Repeat the data word for word. Do not include the pictures.

=-=-=

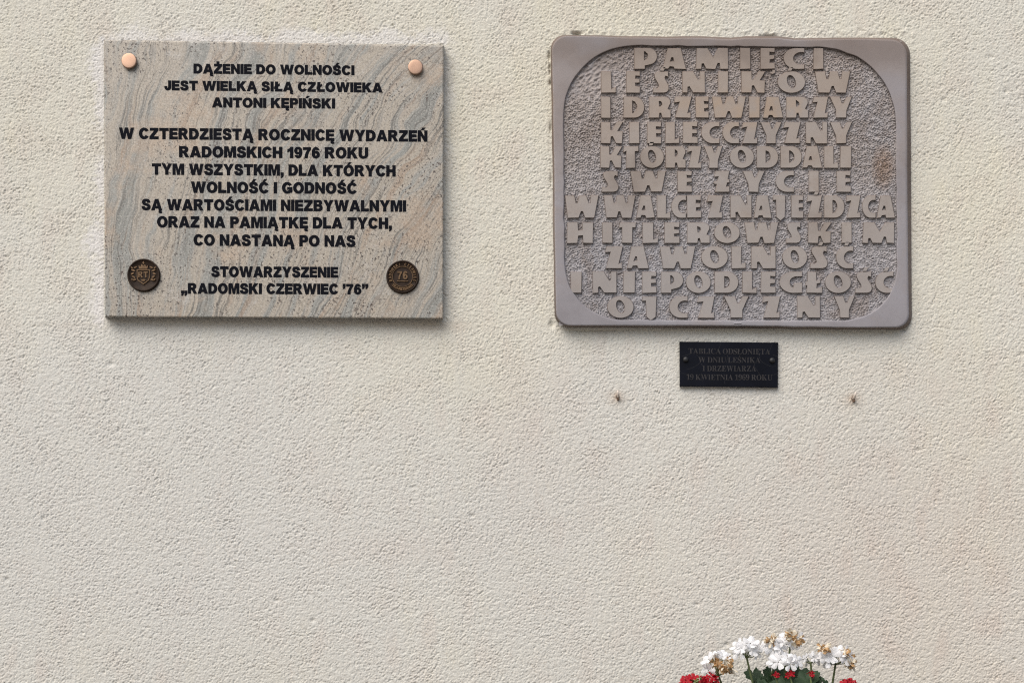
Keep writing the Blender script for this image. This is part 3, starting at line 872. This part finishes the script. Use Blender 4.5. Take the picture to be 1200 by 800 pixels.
def set_line(mb, text, x0, b0, x1, b1, cap, glyphs, y0, y1, sb=.105, space=.40):
    pos, x = [], 0
    for ch in text:
        if ch == ' ':
            x += space
            continue
        w, cs = glyphs[ch]
        pos.append((x, cs))
        x += w + sb
    tot = x - sb
    k = (x1 - x0) / tot
    def tw(pts, out):
        return PA(np.stack([pts[:, 0], -pts[:, 1]], 1), np.where(out > .5, y1, y0))
    for xo, cs in pos:
        for group in split_marks(cs):
            out = []
            for c in group:
                out.append([(x0 + (xo + p[0]) * k, -(b0 + (b1 - b0) * ((xo + p[0]) / tot) - p[1] * cap)) for p in c])
            contours_mesh(mb, out, tw, 1, 0, 0.30, 0.0)

def split_marks(cs):
    """the accents get a fill of their own"""
    if len(cs) == 2 and min(p[0] for p in cs[1]) >= max(p[0] for p in cs[0]):
        return [[c] for c in cs]
    main = [c for c in cs if not (min(p[1] for p in c) > 1.03 or max(p[1] for p in c) <= 0)]
    return [main] + [[c] for c in cs if c not in main]

for ln in LEFT:
    mb = MB()
    set_line(mb, *ln, HEL, -TH + .0002, -TH - .0005)
    mb.build('painted_text_line', M['ink'], gp)

for px, py, r in ((152.5, 73.5, 8.9), (487.3, 80.8, 8.7)):
    mb = MB()
    rr = r * S
    c = P(px, py, -TH)
    lathe(mb, c, [(rr * .82, -.001), (rr * .82, .0036)], 40)
    lathe(mb, c, [(rr * .80, .0034), (rr * .97, .0037), (rr, .0050), (rr, .0058), (rr * .975, .0066), (rr * .93, .0069), (rr * .84, .00705), (rr * .55, .0072), (rr * .3, .00725)], 48)
    mb.build('copper_cap', M['copper'], gp)

def medal(px, py, r):
    rr = r * S
    c = P(px, py, -TH)
    mb = MB()
    lathe(mb, c, [(rr, -.001), (rr, .0035), (rr * .97, .005), (rr * .92, .0052), (rr * .89, .0042), (rr * .87, .0032), (rr * .5, .0034), (rr * .05, .0036)], 64)
    o = mb.build('bronze_medallion', M['bronze'], gp)
    return o, c, rr, -TH - .0030, -TH - .0050

def local_to_world(c, rr, y0, y1):
    def tw(pts, out):
        p = np.asarray(pts)
        v = np.zeros((len(p), 3))
        v[:, 0] = c.x + p[:, 0] * rr
        v[:, 2] = c.z + p[:, 1] * rr
        v[:, 1] = np.where(out > .5, y1, y0)
        return v
    return tw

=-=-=

EXERCISE RESULT:
Keep writing the Blender script for this image. This is part 3, starting at line 872. This part finishes the script. Use Blender 4.5. Take the picture to be 1200 by 800 pixels.
def set_line(mb, text, x0, b0, x1, b1, cap, glyphs, y0, y1, sb=.105, space=.40):
    pos, x = [], 0
    for ch in text:
        if ch == ' ':
            x += space
            continue
        w, cs = glyphs[ch]
        pos.append((x, cs))
        x += w + sb
    tot = x - sb
    k = (x1 - x0) / tot
    def tw(pts, out):
        return PA(np.stack([pts[:, 0], -pts[:, 1]], 1), np.where(out > .5, y1, y0))
    for xo, cs in pos:
        for group in split_marks(cs):
            out = []
            for c in group:
                out.append([(x0 + (xo + p[0]) * k, -(b0 + (b1 - b0) * ((xo + p[0]) / tot) - p[1] * cap)) for p in c])
            contours_mesh(mb, out, tw, 1, 0, 0.30, 0.0)

def split_marks(cs):
    """the accents get a fill of their own"""
    if len(cs) == 2 and min(p[0] for p in cs[1]) >= max(p[0] for p in cs[0]):
        return [[c] for c in cs]
    main = [c for c in cs if not (min(p[1] for p in c) > 1.03 or max(p[1] for p in c) <= 0)]
    return [main] + [[c] for c in cs if c not in main]

for ln in LEFT:
    mb = MB()
    set_line(mb, *ln, HEL, -TH + .0002, -TH - .0005)
    mb.build('painted_text_line', M['ink'], gp)

for px, py, r in ((152.5, 73.5, 8.9), (487.3, 80.8, 8.7)):
    mb = MB()
    rr = r * S
    c = P(px, py, -TH)
    lathe(mb, c, [(rr * .82, -.001), (rr * .82, .0036)], 40)
    lathe(mb, c, [(rr * .80, .0034), (rr * .97, .0037), (rr, .0050), (rr, .0058), (rr * .975, .0066), (rr * .93, .0069), (rr * .84, .00705), (rr * .55, .0072), (rr * .3, .00725)], 48)
    mb.build('copper_cap', M['copper'], gp)

def medal(px, py, r):
    rr = r * S
    c = P(px, py, -TH)
    mb = MB()
    lathe(mb, c, [(rr, -.001), (rr, .0035), (rr * .97, .005), (rr * .92, .0052), (rr * .89, .0042), (rr * .87, .0032), (rr * .5, .0034), (rr * .05, .0036)], 64)
    o = mb.build('bronze_medallion', M['bronze'], gp)
    return o, c, rr, -TH - .0030, -TH - .0050

def local_to_world(c, rr, y0, y1):
    def tw(pts, out):
        p = np.asarray(pts)
        v = np.zeros((len(p), 3))
        v[:, 0] = c.x + p[:, 0] * rr
        v[:, 2] = c.z + p[:, 1] * rr
        v[:, 1] = np.where(out > .5, y1, y0)
        return v
    return tw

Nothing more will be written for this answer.